Fresh eggs make me feel very zen.
I feel a special kind of satisfaction when someone blares their horn at me for no reason–usually at a stop light–and then has to follow me for a few miles. It’s even better when they blare their horn again before turning. I mean, it’s a little mean-spirited but I can’t help smiling at the knowledge that someone is fuming–however temporarily–over something so small, while I continue on my merry way. I leave feeling like I’ve just given someone a little lesson in not sweating the small stuff.
I found myself in front of an angry driver on my way home from the grocery store this evening, and I started thinking about it in a new way because, last night before bed, I started reading The Tao of Pooh. My Kindle needed charging, and so I picked up the book that was laying on my nightstand, waiting for me to finish Billy Lynn’s Long Halftime Walk (which is taking me awhile because of the less than page-turning plot).
I instantly connected with the Taoist philosophy (as explained through Winnie the Pooh) in a way I didn’t expect. I don’t consider myself a religious–or even particularly spiritual–person. If I had to pick something I’d probably become a Wiccan (because I’d get to dress like Stevie Nicks and celebrate the solstice and whatnot). This sounds like a pretty good philosophy, right: “Harmony and balance encourage to neither be too good nor too bad, but to find the balance in our lives.” Sounds to me like if we could all take a lesson from the Wiccans, the world would be a much better place. But Pooh has his own wisdom to share.
“We don’t need to shift our responsibilities onto the shoulders of some deified Spiritual Superman, or sit around and wait for Fate to come knocking at the door. We simply need to believe in the power that’s within us, and use it. When we do that, and stop imitating others and competing against them, things begin to work for us.”
If those aren’t words to live by, I don’t know what is. And because I would describe myself as “annoyingly independent” it really rings true to me. Of course, those are the author’s words, not Pooh’s…and more importantly don’t have a whole lot to do with road rage.
“A way of life that keeps saying ‘Around the next corner, above the next step,’ works against the natural order of things and makes it so difficult to be happy and good.”
It can be hard not to get riled up about people blaring their horns, or not having the best clothes, or thinking there is a better job–or life–just around the corner. But I’m a “life is what you make it” kind of person. In my ideal world I’d have a few (or a lot of) acres of land, perennial gardens that would put Martha Stewart to shame, chickens, fruit trees, a giant organic garden, and some stray barnyard critters roaming around (maybe a donkey and some goats).
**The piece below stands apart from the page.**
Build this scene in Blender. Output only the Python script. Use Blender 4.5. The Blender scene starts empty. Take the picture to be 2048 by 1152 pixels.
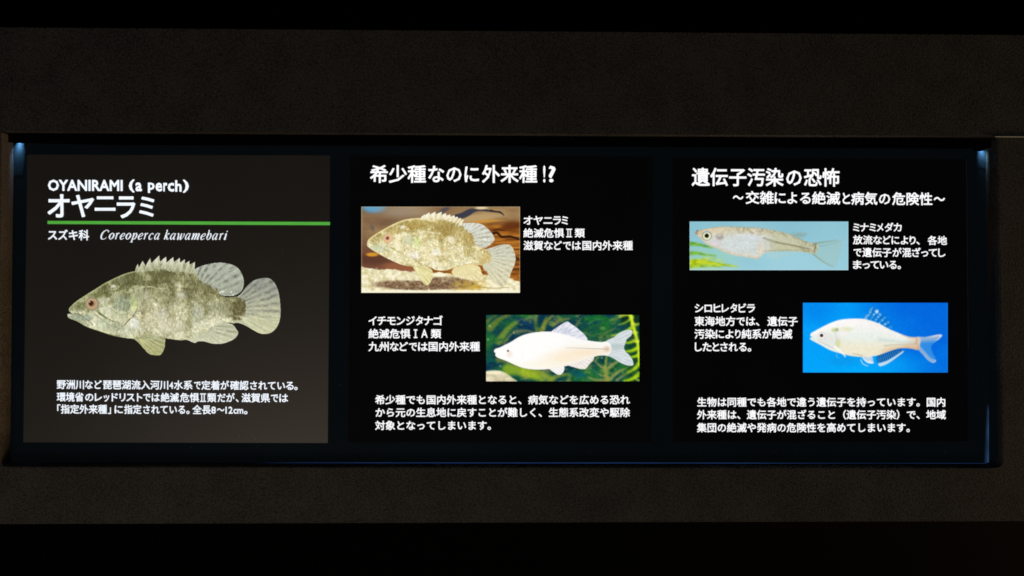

But I’m not going to let my tiny suburban (bordering on urban) lot keep me from doing what I can with what I got.
Of course, making the best of your situation doesn’t mean you have to give up on getting what you want. The Buddhists might tell you that desire leads to suffering, but I desire the hell out of a country home and it’s a goal that I don’t think is completely out of grasp. So why not work toward it while continuing to enjoy the life I have now?
I think that’s what Pooh would do.
Pooh also says, “Rivers know this: there is no hurry. We shall get there some day.” That’s a good one to remember when we’re caught up in desires for futures free on car-horn people, which happens to me a lot.